_Work to be completed_
Leave out the pictures, then reproduce the rest of the material exactly.

------------------------------

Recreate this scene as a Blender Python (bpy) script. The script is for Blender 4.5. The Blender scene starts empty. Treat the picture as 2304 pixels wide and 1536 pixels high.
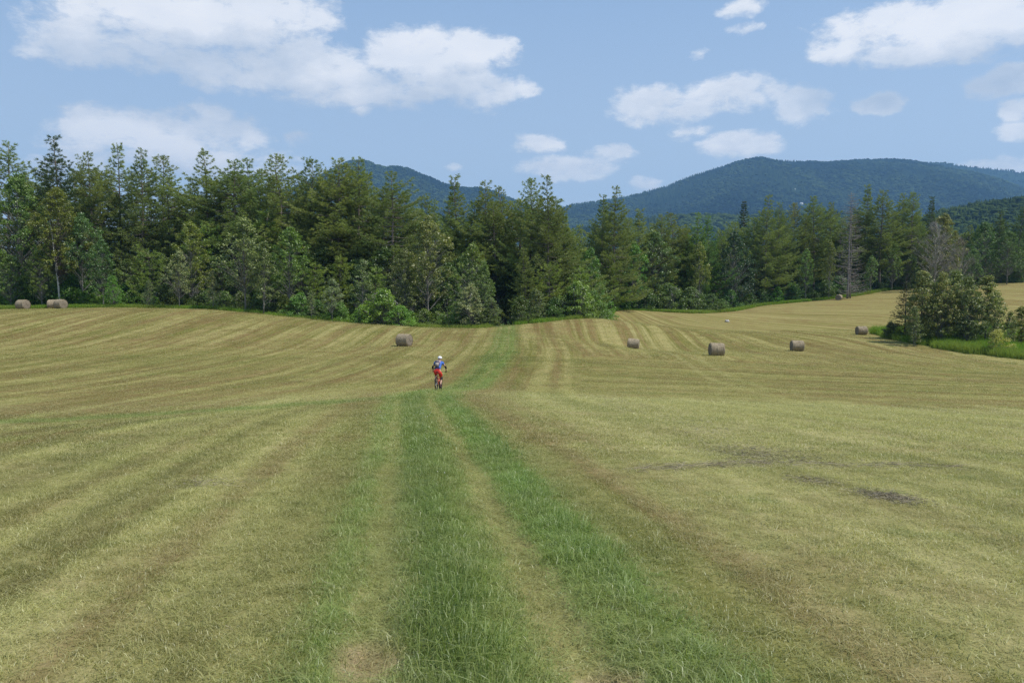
import bpy, math, random
import numpy as np
from mathutils import Vector, Matrix

R = math.radians
SC = bpy.context.scene
COL = SC.collection
PI = math.pi
rng = np.random.default_rng(7)

# ---------------------------------------------------------------- camera
F = 1792.0            # focal length in photograph pixels (2304 wide)
TILT = math.atan(118.0 / F)
CAMZ = 1.70
cd = bpy.data.cameras.new('camera')
cam = bpy.data.objects.new('camera', cd)
COL.objects.link(cam)
cd.sensor_width = 36.0
cd.lens = 36.0 * F / 2304.0
cd.clip_start = 0.1
cd.clip_end = 30000.0
cam.location = (0, 0, CAMZ)
cam.rotation_euler = (PI / 2 - TILT, 0, 0)
SC.camera = cam

def ray(px, py):
    dx = (px - 1152.0) / F
    dy = (768.0 - py) / F
    c, s = math.cos(TILT), math.sin(TILT)
    return np.array([dx, c + s * dy, -s + c * dy])

def at(px, py, Y):
    d = ray(px, py)
    return d * (Y / d[1]) + np.array([0, 0, CAMZ])

# ---------------------------------------------------------------- render / exposure
SC.view_settings.view_transform = 'Standard'
SC.view_settings.look = 'None'
SC.view_settings.gamma = 1.0
SC.view_settings.use_curve_mapping = False
SC.view_settings.exposure = 0.0
SC.cycles.max_bounces = 6
SC.cycles.diffuse_bounces = 3
SC.cycles.glossy_bounces = 2
SC.cycles.transmission_bounces = 4
SC.cycles.transparent_max_bounces = 6
SC.cycles.volume_bounces = 0
SC.cycles.use_denoising = True
SC.cycles.denoising_prefilter = 'NONE'
SC.cycles.denoising_quality = 'HIGH'

SUN_EL, SUN_AZ = R(57), R(106)
SUN_DIR = np.array([math.sin(SUN_AZ) * math.cos(SUN_EL), math.cos(SUN_AZ) * math.cos(SUN_EL), math.sin(SUN_EL)])

# ---------------------------------------------------------------- node helper
class NT:
    def __init__(s, tree):
        s.t = tree; s.n = tree.nodes; s.l = tree.links
    def add(s, typ, ins=None, **kw):
        n = s.n.new(typ)
        for k, v in kw.items():
            setattr(n, k, v)
        if ins:
            for k, v in ins.items():
                s.set(n.inputs[k], v)
        return n
    def set(s, sock, v):
        if isinstance(v, bpy.types.NodeSocket):
            s.l.new(v, sock)
        elif hasattr(sock, 'default_value'):
            if isinstance(v, (tuple, list)) and len(v) == 3 and sock.type == 'RGBA':
                v = (*v, 1)
            sock.default_value = v
    def math(s, op, a, b=None, c=None, clamp=False):
        n = s.n.new('ShaderNodeMath'); n.operation = op; n.use_clamp = clamp
        s.set(n.inputs[0], a)
        if b is not None: s.set(n.inputs[1], b)
        if c is not None: s.set(n.inputs[2], c)
        return n.outputs[0]
    def vmath(s, op, a, b=None, c=None):
        n = s.n.new('ShaderNodeVectorMath'); n.operation = op
        s.set(n.inputs[0], a)
        if b is not None: s.set(n.inputs[1], b)
        if c is not None: s.set(n.inputs[2], c)
        return n.outputs['Value'] if op in ('LENGTH', 'DOT_PRODUCT') else n.outputs[0]
    def mix(s, f, a, b, blend='MIX'):
        n = s.n.new('ShaderNodeMix'); n.data_type = 'RGBA'; n.blend_type = blend
        s.set(n.inputs[0], f); s.set(n.inputs[6], a); s.set(n.inputs[7], b)
        return n.outputs[2]
    def noise(s, vec, scale, detail=3, rough=.55, dist=0.0, col=False):
        n = s.add('ShaderNodeTexNoise', {'Vector': vec, 'Scale': scale, 'Detail': detail, 'Roughness': rough, 'Distortion': dist})
        return n.outputs[1 if col else 0]
    def mapr(s, v, a, b, c=0.0, d=1.0, smooth=False):
        n = s.add('ShaderNodeMapRange', {0: v, 1: a, 2: b, 3: c, 4: d})
        n.clamp = True
        if smooth: n.interpolation_type = 'SMOOTHSTEP'
        return n.outputs[0]
    def comb(s, x, y, z=0.0):
        n = s.n.new('ShaderNodeCombineXYZ')
        s.set(n.inputs[0], x); s.set(n.inputs[1], y); s.set(n.inputs[2], z)
        return n.outputs[0]
    def ramp(s, f, stops, interp='LINEAR'):
        n = s.n.new('ShaderNodeValToRGB'); s.set(n.inputs[0], f)
        cr = n.color_ramp; cr.interpolation = interp
        while len(cr.elements) < len(stops): cr.elements.new(0.5)
        for e, (p, c) in zip(cr.elements, stops):
            e.position = p; e.color = (*c, 1) if len(c) == 3 else c
        return n.outputs[0]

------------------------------

_Response below_
Recreate this scene as a Blender Python (bpy) script. The script is for Blender 4.5. The Blender scene starts empty. Treat the picture as 2304 pixels wide and 1536 pixels high.
import bpy, math, random
import numpy as np
from mathutils import Vector, Matrix

R = math.radians
SC = bpy.context.scene
COL = SC.collection
PI = math.pi
rng = np.random.default_rng(7)

# ---------------------------------------------------------------- camera
F = 1792.0            # focal length in photograph pixels (2304 wide)
TILT = math.atan(118.0 / F)
CAMZ = 1.70
cd = bpy.data.cameras.new('camera')
cam = bpy.data.objects.new('camera', cd)
COL.objects.link(cam)
cd.sensor_width = 36.0
cd.lens = 36.0 * F / 2304.0
cd.clip_start = 0.1
cd.clip_end = 30000.0
cam.location = (0, 0, CAMZ)
cam.rotation_euler = (PI / 2 - TILT, 0, 0)
SC.camera = cam

def ray(px, py):
    dx = (px - 1152.0) / F
    dy = (768.0 - py) / F
    c, s = math.cos(TILT), math.sin(TILT)
    return np.array([dx, c + s * dy, -s + c * dy])

def at(px, py, Y):
    d = ray(px, py)
    return d * (Y / d[1]) + np.array([0, 0, CAMZ])

# ---------------------------------------------------------------- render / exposure
SC.view_settings.view_transform = 'Standard'
SC.view_settings.look = 'None'
SC.view_settings.gamma = 1.0
SC.view_settings.use_curve_mapping = False
SC.view_settings.exposure = 0.0
SC.cycles.max_bounces = 6
SC.cycles.diffuse_bounces = 3
SC.cycles.glossy_bounces = 2
SC.cycles.transmission_bounces = 4
SC.cycles.transparent_max_bounces = 6
SC.cycles.volume_bounces = 0
SC.cycles.use_denoising = True
SC.cycles.denoising_prefilter = 'NONE'
SC.cycles.denoising_quality = 'HIGH'

SUN_EL, SUN_AZ = R(57), R(106)
SUN_DIR = np.array([math.sin(SUN_AZ) * math.cos(SUN_EL), math.cos(SUN_AZ) * math.cos(SUN_EL), math.sin(SUN_EL)])

# ---------------------------------------------------------------- node helper
class NT:
    def __init__(s, tree):
        s.t = tree; s.n = tree.nodes; s.l = tree.links
    def add(s, typ, ins=None, **kw):
        n = s.n.new(typ)
        for k, v in kw.items():
            setattr(n, k, v)
        if ins:
            for k, v in ins.items():
                s.set(n.inputs[k], v)
        return n
    def set(s, sock, v):
        if isinstance(v, bpy.types.NodeSocket):
            s.l.new(v, sock)
        elif hasattr(sock, 'default_value'):
            if isinstance(v, (tuple, list)) and len(v) == 3 and sock.type == 'RGBA':
                v = (*v, 1)
            sock.default_value = v
    def math(s, op, a, b=None, c=None, clamp=False):
        n = s.n.new('ShaderNodeMath'); n.operation = op; n.use_clamp = clamp
        s.set(n.inputs[0], a)
        if b is not None: s.set(n.inputs[1], b)
        if c is not None: s.set(n.inputs[2], c)
        return n.outputs[0]
    def vmath(s, op, a, b=None, c=None):
        n = s.n.new('ShaderNodeVectorMath'); n.operation = op
        s.set(n.inputs[0], a)
        if b is not None: s.set(n.inputs[1], b)
        if c is not None: s.set(n.inputs[2], c)
        return n.outputs['Value'] if op in ('LENGTH', 'DOT_PRODUCT') else n.outputs[0]
    def mix(s, f, a, b, blend='MIX'):
        n = s.n.new('ShaderNodeMix'); n.data_type = 'RGBA'; n.blend_type = blend
        s.set(n.inputs[0], f); s.set(n.inputs[6], a); s.set(n.inputs[7], b)
        return n.outputs[2]
    def noise(s, vec, scale, detail=3, rough=.55, dist=0.0, col=False):
        n = s.add('ShaderNodeTexNoise', {'Vector': vec, 'Scale': scale, 'Detail': detail, 'Roughness': rough, 'Distortion': dist})
        return n.outputs[1 if col else 0]
    def mapr(s, v, a, b, c=0.0, d=1.0, smooth=False):
        n = s.add('ShaderNodeMapRange', {0: v, 1: a, 2: b, 3: c, 4: d})
        n.clamp = True
        if smooth: n.interpolation_type = 'SMOOTHSTEP'
        return n.outputs[0]
    def comb(s, x, y, z=0.0):
        n = s.n.new('ShaderNodeCombineXYZ')
        s.set(n.inputs[0], x); s.set(n.inputs[1], y); s.set(n.inputs[2], z)
        return n.outputs[0]
    def ramp(s, f, stops, interp='LINEAR'):
        n = s.n.new('ShaderNodeValToRGB'); s.set(n.inputs[0], f)
        cr = n.color_ramp; cr.interpolation = interp
        while len(cr.elements) < len(stops): cr.elements.new(0.5)
        for e, (p, c) in zip(cr.elements, stops):
            e.position = p; e.color = (*c, 1) if len(c) == 3 else c
        return n.outputs[0]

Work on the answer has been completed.